Lefkoşa daha iyi koşulları beklemeli
Kıbrıs hükümetinin ABD'deki yönetim değişikliğinden önce bir mutabakat sağlamayı istemesi yanlış taktik, eleştirisini getiriyor To Vima:
“Lefkoşa'nın, petrol sektöründe faaliyet gösteren bir adamın ABD dışişleri bakanlığında iş başına gelmesinden önce bir 'çözüm'de diretmesi, gerçekten anlaşılmaz bir durum. Üstelik söz konusu bu şahsın yatırım yaptığı denizdeki saha, olasılıkla gelecekte kurulacak başka bir cumhuriyette değil, bugün varlığını sürdüren Kıbrıs Cumhuriyeti topraklarındayken. Bir başka şaşırtıcı nokta da bu gelişmelerin, Türkiye ile ABD arasındaki ilişkilerin zorlaşmaya daha yeni başladığı bir dönemde olması. ABD'nin yeni başkanı bu konuda bir açıklama yapmamış olsa da, iki ülke arasındaki ilişkilerin daha da kötüleşeceğine dair birçok emare var. ... Ama olan biten her şeye karşın Kıbrıs hükümeti, Türk birliklerinin hemen adadan çekilmesini dahi içermeyen bir 'çözüm'de ısrarcı.”
Kıbrıslı Türkler refah peşinde
İnternet gazetesi T24, 1974’ten sonra Kıbrıslı Türklerin adanın en zengin yerlerine sahip olduğunu ama Kıbrıslı Rumların çalışkanlıklarıyla şu anda daha iyi durumda olduklarını söylüyor:
“Rumlar İkinci Dünya Savaşı sonrası Almanlar gibi canlarını dişlerine takıp zenginleşti. Türkler, ceplerini kaçanların geride bıraktıkları mal varlığı ve Türkiye’nin yolladığı paralarla doldurdukları halde, 1974 öncesinde olduğu gibi, Rumların gerisinde kaldılar. Kıbrıs 'Hıristiyanlar neden ileri, Müslümanlar neden geri' konusunun incelenmesi için dünyanın en mükemmel laboratuvarıdır. ... Çözüm için, adanın yeniden birleşmesi konusunda aceleci olmalarının nedeni budur. Ada birleşince onlardaki ilerilik kendilerine de bulaşır sanıyorlar. ... Ama ada birleşirse Türkler Rumların düzeyine yükselmeyecek. Refah, bir örgütlenme ve akıl işidir.”

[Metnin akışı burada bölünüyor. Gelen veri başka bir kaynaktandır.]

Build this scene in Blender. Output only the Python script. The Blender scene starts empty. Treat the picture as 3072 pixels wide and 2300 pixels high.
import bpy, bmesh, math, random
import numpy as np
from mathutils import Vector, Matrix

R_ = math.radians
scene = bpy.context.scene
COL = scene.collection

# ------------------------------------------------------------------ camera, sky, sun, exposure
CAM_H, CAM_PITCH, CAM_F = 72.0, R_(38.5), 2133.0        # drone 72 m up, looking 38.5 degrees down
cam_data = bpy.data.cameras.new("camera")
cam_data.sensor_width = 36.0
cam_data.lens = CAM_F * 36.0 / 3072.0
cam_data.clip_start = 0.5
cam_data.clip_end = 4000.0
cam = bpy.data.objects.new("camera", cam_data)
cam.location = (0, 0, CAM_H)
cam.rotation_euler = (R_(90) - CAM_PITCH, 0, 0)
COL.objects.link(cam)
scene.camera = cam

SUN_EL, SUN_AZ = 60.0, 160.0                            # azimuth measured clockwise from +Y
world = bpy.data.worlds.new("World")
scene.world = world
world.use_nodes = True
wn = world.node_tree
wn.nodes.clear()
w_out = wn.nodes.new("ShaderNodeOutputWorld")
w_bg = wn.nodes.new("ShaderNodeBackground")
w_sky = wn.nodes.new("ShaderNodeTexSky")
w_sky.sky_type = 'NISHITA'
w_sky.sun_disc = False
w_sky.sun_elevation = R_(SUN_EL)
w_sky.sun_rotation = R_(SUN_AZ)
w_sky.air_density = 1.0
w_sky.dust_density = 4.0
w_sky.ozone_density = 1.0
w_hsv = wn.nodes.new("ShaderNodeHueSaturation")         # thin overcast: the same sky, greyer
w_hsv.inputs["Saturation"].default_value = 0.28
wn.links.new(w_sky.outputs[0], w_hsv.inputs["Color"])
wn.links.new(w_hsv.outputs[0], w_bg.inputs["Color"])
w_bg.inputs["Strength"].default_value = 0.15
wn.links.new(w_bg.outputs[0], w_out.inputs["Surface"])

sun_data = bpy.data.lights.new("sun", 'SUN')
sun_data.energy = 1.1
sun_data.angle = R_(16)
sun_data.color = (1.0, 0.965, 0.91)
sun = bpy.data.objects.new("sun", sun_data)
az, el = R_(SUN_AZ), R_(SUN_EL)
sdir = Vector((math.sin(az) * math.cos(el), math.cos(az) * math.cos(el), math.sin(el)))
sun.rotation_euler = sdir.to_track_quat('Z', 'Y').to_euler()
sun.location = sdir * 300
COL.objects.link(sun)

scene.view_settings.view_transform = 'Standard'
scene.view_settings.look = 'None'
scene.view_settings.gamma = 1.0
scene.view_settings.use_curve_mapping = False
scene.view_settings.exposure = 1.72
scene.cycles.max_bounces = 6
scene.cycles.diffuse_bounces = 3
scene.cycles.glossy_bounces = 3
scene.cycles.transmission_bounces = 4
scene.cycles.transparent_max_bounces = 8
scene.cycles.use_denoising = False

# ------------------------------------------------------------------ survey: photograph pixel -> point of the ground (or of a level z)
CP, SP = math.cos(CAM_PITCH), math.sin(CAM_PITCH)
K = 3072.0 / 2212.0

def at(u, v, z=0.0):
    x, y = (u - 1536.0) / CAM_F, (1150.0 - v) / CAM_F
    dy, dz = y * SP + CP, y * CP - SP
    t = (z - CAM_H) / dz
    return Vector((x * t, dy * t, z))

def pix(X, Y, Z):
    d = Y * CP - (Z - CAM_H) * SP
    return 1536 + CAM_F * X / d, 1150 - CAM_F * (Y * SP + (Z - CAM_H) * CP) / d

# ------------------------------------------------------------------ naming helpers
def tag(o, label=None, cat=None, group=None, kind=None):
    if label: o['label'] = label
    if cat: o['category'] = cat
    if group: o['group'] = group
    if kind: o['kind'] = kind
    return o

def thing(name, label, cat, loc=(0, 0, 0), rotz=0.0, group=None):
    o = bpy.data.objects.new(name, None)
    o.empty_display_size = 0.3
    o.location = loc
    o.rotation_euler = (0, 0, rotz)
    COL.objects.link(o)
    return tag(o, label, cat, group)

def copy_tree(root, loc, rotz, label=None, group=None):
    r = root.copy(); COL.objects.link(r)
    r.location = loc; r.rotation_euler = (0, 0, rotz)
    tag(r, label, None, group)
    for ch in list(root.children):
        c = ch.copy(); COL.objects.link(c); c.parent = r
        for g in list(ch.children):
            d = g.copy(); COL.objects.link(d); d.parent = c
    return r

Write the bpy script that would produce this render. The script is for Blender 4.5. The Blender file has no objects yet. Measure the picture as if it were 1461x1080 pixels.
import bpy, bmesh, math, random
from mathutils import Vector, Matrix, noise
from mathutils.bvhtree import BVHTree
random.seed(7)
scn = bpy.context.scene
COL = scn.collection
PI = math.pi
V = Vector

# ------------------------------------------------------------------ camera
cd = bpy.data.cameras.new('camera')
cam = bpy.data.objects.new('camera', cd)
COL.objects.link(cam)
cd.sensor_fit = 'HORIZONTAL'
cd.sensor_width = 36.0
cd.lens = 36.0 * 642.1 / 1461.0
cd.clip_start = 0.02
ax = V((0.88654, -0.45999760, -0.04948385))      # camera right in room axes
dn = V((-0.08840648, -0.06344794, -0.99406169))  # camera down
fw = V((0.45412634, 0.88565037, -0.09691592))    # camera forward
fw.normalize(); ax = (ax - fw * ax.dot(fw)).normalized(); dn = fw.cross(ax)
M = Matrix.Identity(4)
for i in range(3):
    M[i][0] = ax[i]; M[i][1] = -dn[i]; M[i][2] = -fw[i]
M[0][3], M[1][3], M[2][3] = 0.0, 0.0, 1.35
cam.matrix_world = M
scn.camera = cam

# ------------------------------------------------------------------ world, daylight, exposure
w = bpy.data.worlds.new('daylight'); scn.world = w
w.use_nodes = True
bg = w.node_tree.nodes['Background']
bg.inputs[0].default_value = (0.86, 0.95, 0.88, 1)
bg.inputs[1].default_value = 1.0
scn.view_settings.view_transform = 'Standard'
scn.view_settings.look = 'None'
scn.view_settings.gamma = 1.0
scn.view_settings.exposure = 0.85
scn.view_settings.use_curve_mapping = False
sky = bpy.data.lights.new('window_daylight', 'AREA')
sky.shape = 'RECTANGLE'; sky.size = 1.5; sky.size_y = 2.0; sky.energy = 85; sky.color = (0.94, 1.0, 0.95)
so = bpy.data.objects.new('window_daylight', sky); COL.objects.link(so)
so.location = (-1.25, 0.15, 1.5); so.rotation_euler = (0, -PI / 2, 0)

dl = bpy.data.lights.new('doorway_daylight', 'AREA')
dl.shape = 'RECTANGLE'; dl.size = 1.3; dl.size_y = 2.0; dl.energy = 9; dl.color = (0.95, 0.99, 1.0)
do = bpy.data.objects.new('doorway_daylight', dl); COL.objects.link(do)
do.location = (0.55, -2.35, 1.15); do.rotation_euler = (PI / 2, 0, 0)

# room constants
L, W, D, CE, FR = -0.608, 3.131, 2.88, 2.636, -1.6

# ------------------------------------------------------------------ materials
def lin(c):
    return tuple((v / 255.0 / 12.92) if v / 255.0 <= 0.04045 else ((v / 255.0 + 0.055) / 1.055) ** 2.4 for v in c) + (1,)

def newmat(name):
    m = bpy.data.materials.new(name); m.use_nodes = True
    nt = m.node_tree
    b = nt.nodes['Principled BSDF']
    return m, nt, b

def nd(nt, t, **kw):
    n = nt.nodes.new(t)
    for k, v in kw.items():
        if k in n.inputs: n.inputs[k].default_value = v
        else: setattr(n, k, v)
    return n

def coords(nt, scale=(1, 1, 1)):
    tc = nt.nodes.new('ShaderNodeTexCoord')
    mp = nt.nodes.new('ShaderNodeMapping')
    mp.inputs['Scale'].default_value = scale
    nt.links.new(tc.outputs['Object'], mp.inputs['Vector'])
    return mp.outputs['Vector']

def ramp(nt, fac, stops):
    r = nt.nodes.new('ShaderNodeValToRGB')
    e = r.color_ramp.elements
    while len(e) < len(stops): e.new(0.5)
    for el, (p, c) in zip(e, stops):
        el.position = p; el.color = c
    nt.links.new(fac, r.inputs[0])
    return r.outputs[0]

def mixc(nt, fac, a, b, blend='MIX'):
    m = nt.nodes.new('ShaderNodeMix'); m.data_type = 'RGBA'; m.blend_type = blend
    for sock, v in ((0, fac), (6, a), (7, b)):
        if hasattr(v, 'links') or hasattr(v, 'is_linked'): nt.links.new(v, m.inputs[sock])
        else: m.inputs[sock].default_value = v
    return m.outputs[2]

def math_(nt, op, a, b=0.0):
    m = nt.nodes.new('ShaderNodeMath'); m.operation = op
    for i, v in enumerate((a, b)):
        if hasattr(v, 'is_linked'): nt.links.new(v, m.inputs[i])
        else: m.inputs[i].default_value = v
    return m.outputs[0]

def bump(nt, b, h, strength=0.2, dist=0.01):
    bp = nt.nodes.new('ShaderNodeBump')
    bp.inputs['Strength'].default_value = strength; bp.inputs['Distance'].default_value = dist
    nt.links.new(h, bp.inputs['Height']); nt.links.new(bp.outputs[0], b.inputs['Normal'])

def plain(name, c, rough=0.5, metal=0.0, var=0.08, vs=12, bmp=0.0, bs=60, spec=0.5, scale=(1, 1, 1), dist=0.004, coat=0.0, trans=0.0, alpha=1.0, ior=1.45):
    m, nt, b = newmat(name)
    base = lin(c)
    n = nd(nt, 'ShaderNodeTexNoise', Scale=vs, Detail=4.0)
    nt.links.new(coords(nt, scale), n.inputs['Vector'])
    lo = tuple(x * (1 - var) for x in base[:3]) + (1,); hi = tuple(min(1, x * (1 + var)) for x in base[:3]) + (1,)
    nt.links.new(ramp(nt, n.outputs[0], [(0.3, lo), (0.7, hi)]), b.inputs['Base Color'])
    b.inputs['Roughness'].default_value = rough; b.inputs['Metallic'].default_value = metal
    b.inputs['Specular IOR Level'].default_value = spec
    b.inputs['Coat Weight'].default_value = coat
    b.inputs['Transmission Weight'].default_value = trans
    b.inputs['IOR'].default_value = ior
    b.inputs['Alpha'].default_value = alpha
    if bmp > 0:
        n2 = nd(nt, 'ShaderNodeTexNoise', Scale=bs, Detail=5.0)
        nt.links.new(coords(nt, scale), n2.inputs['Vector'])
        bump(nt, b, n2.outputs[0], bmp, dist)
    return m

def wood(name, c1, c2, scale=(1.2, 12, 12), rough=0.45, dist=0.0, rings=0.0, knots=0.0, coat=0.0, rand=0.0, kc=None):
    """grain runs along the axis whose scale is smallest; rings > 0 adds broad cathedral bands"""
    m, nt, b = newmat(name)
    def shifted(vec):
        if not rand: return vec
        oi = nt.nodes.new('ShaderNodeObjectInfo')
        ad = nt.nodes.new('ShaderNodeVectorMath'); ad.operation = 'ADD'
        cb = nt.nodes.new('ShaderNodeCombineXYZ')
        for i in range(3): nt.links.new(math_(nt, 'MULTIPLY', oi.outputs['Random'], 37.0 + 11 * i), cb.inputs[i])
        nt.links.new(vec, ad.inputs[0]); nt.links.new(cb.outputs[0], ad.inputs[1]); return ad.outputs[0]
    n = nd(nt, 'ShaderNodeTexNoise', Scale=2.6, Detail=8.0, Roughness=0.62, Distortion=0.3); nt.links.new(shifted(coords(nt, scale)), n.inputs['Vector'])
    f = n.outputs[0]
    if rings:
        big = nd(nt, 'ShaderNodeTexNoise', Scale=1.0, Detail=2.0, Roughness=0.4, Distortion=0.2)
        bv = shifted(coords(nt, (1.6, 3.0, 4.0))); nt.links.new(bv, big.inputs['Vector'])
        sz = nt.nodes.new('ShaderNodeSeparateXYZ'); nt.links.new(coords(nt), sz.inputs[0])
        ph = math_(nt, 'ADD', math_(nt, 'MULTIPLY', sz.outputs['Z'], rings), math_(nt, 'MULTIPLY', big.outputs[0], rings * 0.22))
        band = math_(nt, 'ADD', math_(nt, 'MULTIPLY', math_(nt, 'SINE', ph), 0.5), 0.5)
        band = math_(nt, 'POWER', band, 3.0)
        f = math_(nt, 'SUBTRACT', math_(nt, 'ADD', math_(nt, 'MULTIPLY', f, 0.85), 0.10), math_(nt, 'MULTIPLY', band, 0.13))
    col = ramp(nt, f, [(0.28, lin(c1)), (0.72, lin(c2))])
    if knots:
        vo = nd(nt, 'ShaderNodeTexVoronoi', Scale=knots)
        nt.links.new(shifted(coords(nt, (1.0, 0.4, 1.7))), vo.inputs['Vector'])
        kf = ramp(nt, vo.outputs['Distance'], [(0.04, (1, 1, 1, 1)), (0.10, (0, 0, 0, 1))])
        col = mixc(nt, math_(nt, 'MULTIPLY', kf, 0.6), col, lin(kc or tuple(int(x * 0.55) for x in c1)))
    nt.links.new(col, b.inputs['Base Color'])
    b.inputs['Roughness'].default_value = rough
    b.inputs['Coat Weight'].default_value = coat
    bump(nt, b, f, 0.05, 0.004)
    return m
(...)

AB-Türkiye: Yeni bir başlangıç mümkün
Kurier gazetesi, birleşik bir Kıbrıs için yapılan belki de en önemli görüşmelerin AB-Türkiye ilişkilerini kökünden değiştirebileceğine inanıyor:
“Kıbrıs görüşmelerinde Türkiye anahtar bir role sahip. Erdoğan hükümetinin otoriter ve baskıcı politikalarına rağmen Türkiye çok yapıcı bir rol üstlendi. Ankara'nın kazanacağı çok şey var: Türk hükümeti şimdiye değin Kıbrıs Cumhuriyeti'ni tanımadı. Ancak Kıbrıs politikasında rota değişimi ve Kıbrıs'ın birleşmesi Türkiye için katılım sürecinde mal ticareti ve gümrük birliği gibi yeni fasılların açılması anlamına gelecektir. Bundan sonrası Brüksel'e kalmış: Ya Avusturya Başbakanı Kern ve Dışişleri Bakanı Kurz gibi katılım müzakerelerinin dondurulmasını isteyerek Kıbrıs'ın birleşmesini riske atacak, ya da Türkiye'deki insan hakları ihlallerine gözünü kapatıp müzakerelere yeniden başlayacak.”
Karamsarlık çare değil
Köşe yazarı Ali Baturay Kıbrıs gazetesindeki yazısında, yeni Kıbrıs müzakereleri başlamadan ve antlaşma metni yayınlanmadan önce ülkeye gereksiz bir karamsarlık havası çökmesinden şikayet ediyor:
“Sanki Kıbrıs Türk halkının sonunu getirecek bir metin ortaya çıkmış, sanki özellikle Rum nüfusu konusunda bizi kandırmışlar, sanki zaman içerisinde Kıbrıs’ın tamamı Rumlaşacak, biz de nüfus olarak eriyeceğiz yok, olacağız. Felaket senaryoları dillere dolandı yine. Henüz bir uzlaşı yok, ama korku çok… Korkuları anlıyorum, bu toplum çok zor zamanlar yaşadı, ama önce uzlaşma olsun, uzlaşma metnini görün, planı görün, haritayı görün, ondan sonra hep beraber bakarız, Bosna’ya mı benzeriz, Filistin’e mi ya da başka bir yere mi, ona da karar veririz ve ‘hayır’ deriz. … Ben çözümü insanca yaşamak için, dünya vatandaşı olmak için, uluslararası hukuk bu ülkeye gelsin diye istiyorum. ”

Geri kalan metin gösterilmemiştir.